Fletcher on TFC: Worst season ever

September 24, 2012, 2:12 PM

There’s really not much to be said about or learned from Toronto FC’s latest defeat, against the L.A Galaxy.

A team missing its biggest stars (Toronto) playing against a team (LA) very much in form right now. Though the way it happened was discouraging, the loss was to be expected.

There are lessons to be learned by taking a cumulative look at the season, and a look at past history to see just where TFC currently stands. Sadly, the stats show the worst campaign in team history.

2007: 30 games, 25 points, minus-24 goal difference
2008: 30 games, 35 points, minus- 9 goal difference
2009: 30 games, 39 points, minus-9 goal difference
2010: 30 games, 35 points, minus-8 goal difference
2011: 30 games, 30 points, minus- 20 goal difference (full season: 34 games, 33 points, minus-23 goal difference)
2012: 30 games, 22 points, minus-21 goal difference

There’s a very clear pattern here: a steady improvement over the first three years and an equally steady slide backwards over the next three years, to the point where TFC are now statistically worse off than they were as an expansion side.

This isn’t to criticize Paul Mariner, or even his predecessors Aron Winter and Preki. This is all very squarely on the directionless and reactionary upper management team that has no clear long-term plan to be followed even when bumps in the road may necessitate changes further down the chain of command.

For all the criticism he rightly received, at least for the first three years under Mo Johnston, the team was more or less haphazardly following the same plan. Though Johnston replaced himself as head coach with John Carver, who was then replaced by Chris Cummins, the basic playing style remained basically the same.

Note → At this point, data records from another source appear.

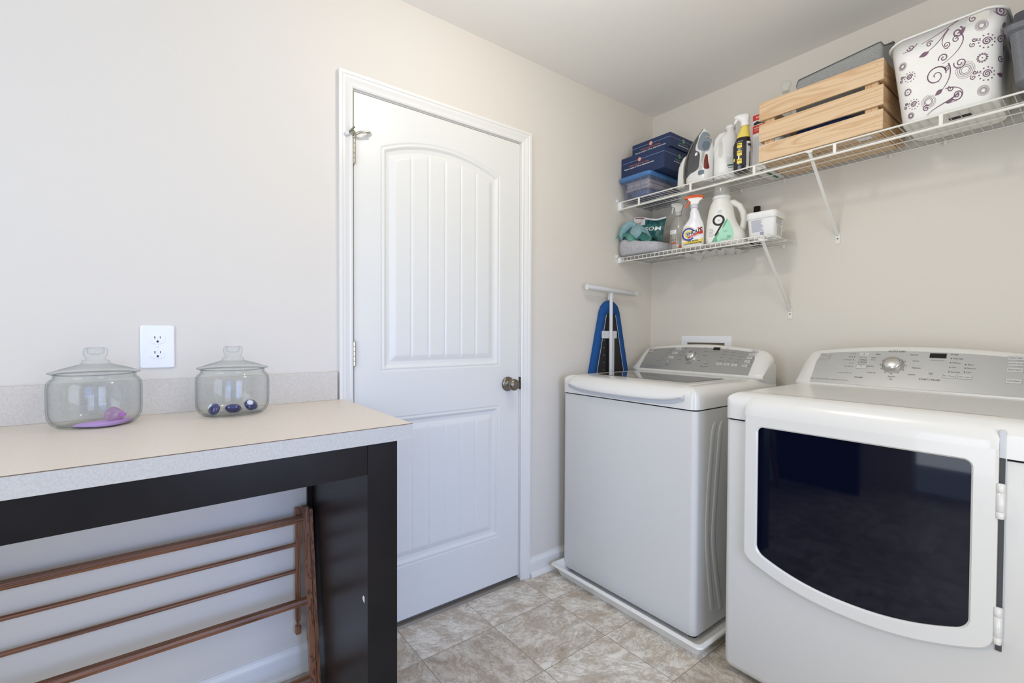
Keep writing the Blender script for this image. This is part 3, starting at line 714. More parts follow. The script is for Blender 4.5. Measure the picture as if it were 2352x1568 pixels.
        for (s_, u_, q, al) in (('Whites', .42, .83, 'RIGHT'), ('Casual', .545, .87, 'LEFT'), ('Delicates', .56, .74, 'LEFT'), ('Sheets', .405, .70, 'RIGHT'), ('Heavy', .40, .58, 'RIGHT'), ('Express', .565, .60, 'LEFT'), ('Normal', .405, .42, 'RIGHT'), ('Rinse', .535, .42, 'LEFT'), ('Deep Wash', .475, .30, 'CENTER')): tx(s_, u_, q, .008, al)
        disp_u, disp_q = .640, .865; tx('estimated time remaining', .635, .755, .0042)
        tx('START | PAUSE', .60, .215, .0075); disc(ink, at(.602, .36, .003), .0078, X, up, 20); obj('button', disc(MB(), at(.602, .36, .0034), .0068, X, up, 20), M_button, pan_); tx('>II', .602, .36, .009, off=.0042)
        for (u_, cols) in ((.705, 5), (.760, 4), (.815, 4)):
            for j in range(cols): q = (.90 if u_ < .71 else .78)-j*.11; dot(u_-j*.004, q, .0015); tx(('Hot', 'Warm', 'Cool', 'Cold', 'Tap Cold')[j], u_+.007-j*.004, q, .006, 'LEFT')
        for u_ in (.700, .750, .802): c = btn(u_, .345, .030, .015); text_mb(ink, 'Temp', .006, c, X, up)
        for k, q in enumerate((.92, .79, .66, .52, .36)): c = btn(.890-k*.005, q, .026, .015); text_mb(ink, 'Rinse', .0055, c, X, up); dot(.918-k*.005, q, .0015)
        tx('DURABLE  ~  PERFORMANCE DESIGN  ~  QUIET', .195, .125, .0050); tx('he', .268, .13, .010)
        lg = (.112, .80)
    obj('lettering', ink, M_ink, pan_)
    d = MB(); dw, dh = (.034, .016) if kind == 'washer' else (.044, .019)
    quad(d, at(disp_u, disp_q, .0035), dw, dh, X, up); obj('display', d, M_disp, pan_)
    l = MB(); c = at(lg[0], lg[1], .002); w2, h2 = .017, .013
    pts = [c-X*w2-up*h2, c+X*w2-up*h2, c+X*w2+up*h2, c-X*w2+up*h2]; top_ = [p+nrm*.0025 for p in pts]
    l.add(pts+top_, [(4, 5, 6, 7), (0, 1, 5, 4), (1, 2, 6, 5), (2, 3, 7, 6), (3, 0, 4, 7)]); em = obj('emblem', l, M_chrome, pan_)
    l = MB()
    for dz in (-.004, .003):
        P = [c+nrm*.003+X*(w2*(2*i/12-1))+up*(dz+.0035*sin(pi*i/12*1.4)) for i in range(13)]; l.tube(P, .0007, 6)
    obj('emblem_lines', l, M_panel, em)
cons_cur = cons; panel_graphics(F, pan_, WX0, WX1-WX0, 'washer')

# drip pan
t = thing('drip_pan', (.44, -.42, 0), 'white plastic drip pan on the floor around the washer base', 'drip pan')
def prect(o, z): return [Vector((x, y, z)) for x, y in rrect(.052+o[0], .838-o[1], -.857+o[2], -.03, [.004, .004, .02, .02], 5)]
R = [prect((.030, .032, .036), .001), prect((.014, .015, .016), .046), prect((.002, .002, .002), .048), prect((0, 0, 0), .051), prect((.003, .003, .003), .0565), prect((.012, .012, .012), .0585), prect((.018, .018, .020), .054), prect((.034, .034, .038), .006), prect((.2, .2, .2), .0055)]
b = MB(); b.loft(R, smooth=False, cap=True); obj('tray', b, M_pan, t)
for x_ in (.334, .535): obj('rim_notch', MB().box(x_, x_+.0015, -.8573, -.842, .0512, .0587), M_pan, t)

# ---------------- dryer
DX0, DX1, DF = .896, 1.631, -.812
t = thing('clothes_dryer', (1.26, -.42, 0), 'white front-load dryer with dark glass door and silver control panel', 'clothes dryer'); dryer = t
plan = rounded_plan(DX0, DX1, DF, WB, .020)
b = MB(); b.loft([[Vector((x*1+(1.26-x)*k, y+(-.42-y)*k, z)) for x, y in plan] for z, k in ((.022, .035), (.030, .012), (.045, .0), (.868, 0), (.8735, .004))], smooth=True, cap=True); dcab = obj('cabinet', b, M_enamel_s, t)
obj('seam', MB().loft([[Vector((x+(1.26-x)*.010, y+(-.42-y)*.010, z)) for x, y in plan] for z in (.872, .880)], cap=False), M_seam, t)
for (fx, fy) in ((.95, -.74), (1.58, -.74), (.95, -.17), (1.58, -.17)): obj('foot', MB().lathe([(0, 0), (.022, 0), (.022, .010), (.012, .012), (.012, .024), (0, .024)], 16, Matrix.Translation((fx, fy, 0))), M_black, t)
R = cap_rings(DX0-.004, DX1+.004, DF-.006, WB, .8795, .968, .045, .050)
b = MB(); b.loft(R, smooth=True, cap=True); obj('top_cap', b, M_enamel, t)
# door : rolls over the front edge, frame with glass
GX0, GX1, GT, GBs, GBm = 1.011, 1.508, .8655, .463, .4075
PX0, PX1, PBs, PBm = .969, 1.553, .434, .366
def bow(x, a, c, zs_, zm): u_ = (2*(x-a)/(c-a)-1); return zm+(zs_-zm)*min(1, abs(u_))**2.2
yd = DF-.020      # outer face plane
nx = 48; nz = 6
def outline(x0, x1, ztop, zs_, zm, r, rt_, n=8):
    """closed loop, clockwise from top-left along top"""
    P = []
    for i in range(n+1): a = pi-pi/2*i/n; P.append((x0+rt_+rt_*cos(a), ztop-rt_+rt_*sin(a)))
    for i in range(n+1): a = pi/2-pi/2*i/n; P.append((x1-rt_+rt_*cos(a), ztop-rt_+rt_*sin(a)))
    m_ = 56
    for i in range(m_+1):
        x = x1-(x1-x0)*(1-cos(pi*i/m_))/2; z = bow(x, x0, x1, zs_, zm); e = min(x1-x, x-x0)
        if e < r: z += r-sqrt(max(0, r*r-(r-e)**2))
        P.append((x, z))
    return P
O_ = outline(PX0, PX1, .900, PBs, PBm, .03, .0005); I_ = outline(GX0, GX1, GT, GBs, GBm, .022, .016)
b = MB(); n = len(O_)
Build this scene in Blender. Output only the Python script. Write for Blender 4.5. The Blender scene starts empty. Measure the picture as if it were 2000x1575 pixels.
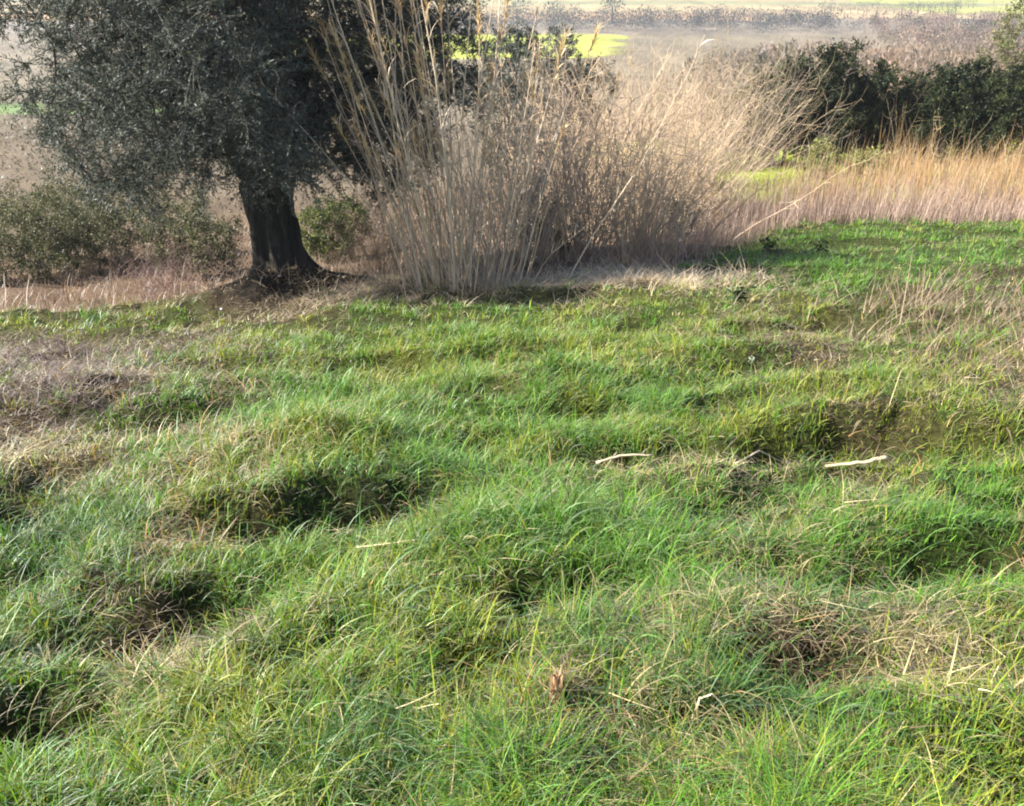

Though the surrounding players came and went at an alarming rate, the core of the team (Greg Sutton, Marvell Wynne, Jim Brennan, Carl Robinson, Danny Dichio) stayed the same, gradually evolving with the additions of Amado Guevara, Dwayne de Rosario and Julian de Guzman and the emergence of youngsters such as Sam Cronin and Stefan Frei. They weren’t a great team by any means, and there were clearly off the pitch problems. But TFC were gradually getting better.

That 2009 season ended of course in that 5-0 loss in New York, and as heartbreaking as it was at the time, it’s the still continuing chain reaction that game started that has really wrought havoc on the club.

Preki was brought in and in what was apparently a shock to Johnston and the front office, began dismantling that core and started remodelling the club. The gutting is always the easiest part of a regime change; the rebuilding is something that takes time.

Preki of course wasn’t really given that time, fired at the first sign of poor results when injuries showed up the lack of depth. He obviously alienated a lot of people both above and below him, so maybe it was a necessary firing, but the switch to Aron Winter and a totally different style of play was where things really went wrong.

Without having time to fully recover from Preki’s squad gutting, Winter went about radically changing things again, with predictable early results. A late season, post-transfer window improvement and the good Champions League run masked a lot of things, mainly an unsurprisingly continuing lack of depth in the squad, and when that was exposed by injuries at the start of this season it led to the nine game losing streak. Winter was of course also fired and now here we are with Paul Mariner, and once again a different playing style has led to a new purge and a rebuild cycle, leading to the crippling inability to deal with injuries.

A step back to reset is by no means always a bad thing, if the overall plan is given time to work and it can be followed by a series of smaller steps to end up ahead of where you started. Three big steps back in three seasons has led TFC to this point, all the way back past their early advancements to being worse than they were as an expansion side.

One would hope whoever steps into Tom Anselmi’s former role would be able to learn from history, that consistency and stability are what TFC are crying out for right now.

Mariner may succeed in leading the team to the playoffs next year, or he may not. At the very least, we should see an improvement over this season as the squad talent and depth is steadily improved.

Let’s hope that if he does have to be replaced, management makes an evolutionary change rather than revolutionary. Another big step backwards to reset is the last thing TFC needs.